Pengalaman berjumpa dengan kekristenan didapat Soegija saat bezuk ke Rumah Sakit Petronella. Di rumah sakit yang kini bernama Bethesda itu untuk pertama kalinya ia menyaksikan gambar penyaliban Yesus di Bukit Kalvari.
Soegija menempuh pendidikan dasar di Sekolah Rakyat di Ngabean, Wirogunan, dan Hollands Inlandsche School (HIS) di Lempuyangan, Yogyakarta. Hasratnya untuk melanjutkan belajar di sekolah Muntilan semula ditentang kedua orangtuanya.
Terpisah dari orangtua di usia belia dan menjalani pendidikan model asrama di bawah asuhan orang Belanda, sungguh tidak pernah dibayangkan ayah-ibunya. Ada kekhawatiran, Soegija menjadi kemlondo-londo (kebelanda-belandaan).
Informasi mengenai tingginya mutu pendidikan dan tidak ada pemaksaan agama dari gurunya di Wirogunan membuat Soegija bersikeras sekolah di Muntilan. Tekad sudah bulat. Hati kedua orangtuanya pun luluh. Soegija diperbolehkan sekolah di Muntilan, 35 km dari Yogyakarta. Pada 1896 di kota sejuk itu Pater van Lith merintis pendidikan bagi anak-anak pribumi.
Kendala iklim dan budaya
Bersama 54 teman seangkatannya Soegija masuk tahun 1909. Di asrama semula sangat menjaga jarak dengan teman-temannya. Bahkan dalam suatu pertengkaran hebat, Soegija mengumpat para pastor berkebangsaan Belanda setali tiga uang dengan orang-orang Belanda pada umumnya, yang datang hanya untuk mengeruk kekayaan Indonesia.
Pandangan nggebyah uyah (memukul rata) bahwa semua orang Belanda bermotif dagang dan orientasinya menguasai, berubah sejak ia tahu, para pastor itu tidak digaji. Para pastor pendidiknya itu tak jarang harus merelakan harta warisan dari keluarganya di Belanda untuk investasi sosial demi kebaikan, kelangsungan pendidikan, dan kebahagiaan anak-anak asuhnya di masa depan.
Suatu saat Soegija menyampaikan keinginan ikut pelajaran agama Katolik kepada Pater Mertens, SJ, pimpinan asrama. Bukan sebagai calon katekumen (magang baptis), melainkan sekadar ingin memperdalam pengetahuan tentang agama itu.
Alasan lain, ungkap Soegija, pengajaran agama merupakan fasilitas curra personalis (pendampingan pribadi) yang ditawarkan Kolese untuk membentuk siswa-siswa berkarakter.
Pater Mertens tidak langsung mengiakan, tapi menyarankan Soegija meminta izin pada orangtuanya.

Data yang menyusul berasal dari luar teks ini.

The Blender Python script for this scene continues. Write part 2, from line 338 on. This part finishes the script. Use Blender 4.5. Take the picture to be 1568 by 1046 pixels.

Saran serupa disampaikan Pater Mertens kala tiga bulan setelah mengikuti pelajaran agama, Soegija ingin menerima sakramen baptis. Atas keputusan ini, orangtuanya yang semula berselisih paham, akhirnya merestui.
Kedua orangtuanya bahkan menasihati agar Soegija berani memeluk risiko sebagai orang Katolik dan hidup selaras dengan keyakinan baru pilihannya. Soegija bahagia bukan kepalang. Ia dipermandikan dengan nama Albertus, 24 Desember 1910.